The heavens would not remain clear for long as Mother Nature had different plans.

“In November 1944, there was 40 inches of rain [in Leyte, Philippines],” Brahn said. “We were in awful mud. There was a real problem with the preparation of the airfields.”

Despite atmospheric drawbacks, the men went on enduring much of the same – ultimately reaching Japan in the summer of 1945.

“The squadron was involved in the Japanese surrender at the end of World War II,” said Christopher Koonce, 673d Air Base Wing historian. “They were brought to Atsugi, Japan just before the formal surrender to establish U.S. presence for Gen. Douglas Macarthur’s arrival. This was the first transient point in the early stages of U.S. occupation.”

By war’s end, the squadron had navigated across three countries, covering more than 3,500 miles in the process. The unit was inactivated soon after the war, reactivated for a short while in Kimpo, Korea, and finally inactivated Oct. 8, 1948.

The 3rd AS remained dormant for 43 years before being rebranded the 3rd Operations Support Squadron and reactivated at then-Elmendorf Air Force Base Dec. 6, 1991.

“It’s a very diverse squadron, and I think being Arctic Wolves, embodies the squadron,” said U.S. Air Force Staff Sgt. Paul Babbitt, with 3rd OSS aerospace flight equipment. “If only one wolf in the pack goes out to hunt, not everyone gets to eat. That fearless adventurous spirit. That’s the spirit of the 3rd OSS.”

Today, 225 Airmen across 26 different Air Force Specialty Codes make up the 3rd OSS.

“[The 3rd OSS] is really unique because you have people like us in aircrew flight equipment who pack chutes and making sure all the survival equipment is good to go so pilots can survive in the sky,” Babbitt said. “You have people in Survival, Evasion, Resistance and Escape teaching aircrew how to survive. You have airfield management who ensure the airfield is good and planes can take off and land, and many others.”

Taking a page from the history books, the Air Force in some ways is reverting to those early days of the squadron, Koonce said.

“With the new Agile Combat Employment, we’re going to a location, flying for a few hours or days, and moving to a new location,” Koonce said. “That’s essentially what they did in WWII. They would get to an island; sometimes the air field would be a small dirt strip and maybe they’d have to extend or expand. Maybe there would be holes because they dropped bombs on it so they’d have to repair that.”

Today’s OSS Airmen face a different set of challenges; with each technological advance comes the need for more stringent airfield requirements. What may have worked for propeller aircraft of days past may not be sufficient for fifth generation fighters.

“We’re now in a position where we’re doing that exact same thing,” Rogers said. “I’m sending people to austere locations, and asking what would it take to get an airplane here?
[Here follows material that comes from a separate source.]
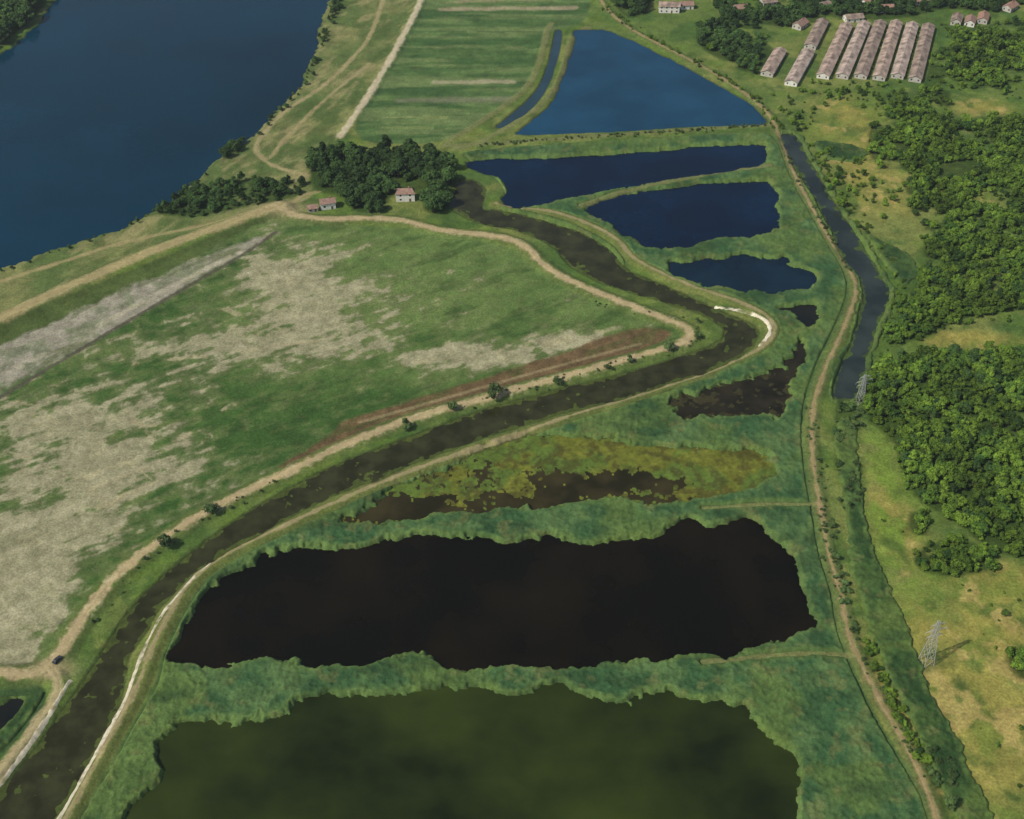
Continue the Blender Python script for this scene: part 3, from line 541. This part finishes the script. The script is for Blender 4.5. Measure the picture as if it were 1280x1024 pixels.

“This is the most diverse OSS in the Air Force,” he said. “You trust us to go out to these airfields that are in the middle of nowhere, and not only to deploy there and support operations that are ongoing, but research and come up with the shopping list of things we have to get to open them and enable them. That has a national-level impact. That’s a pretty amazing thing.”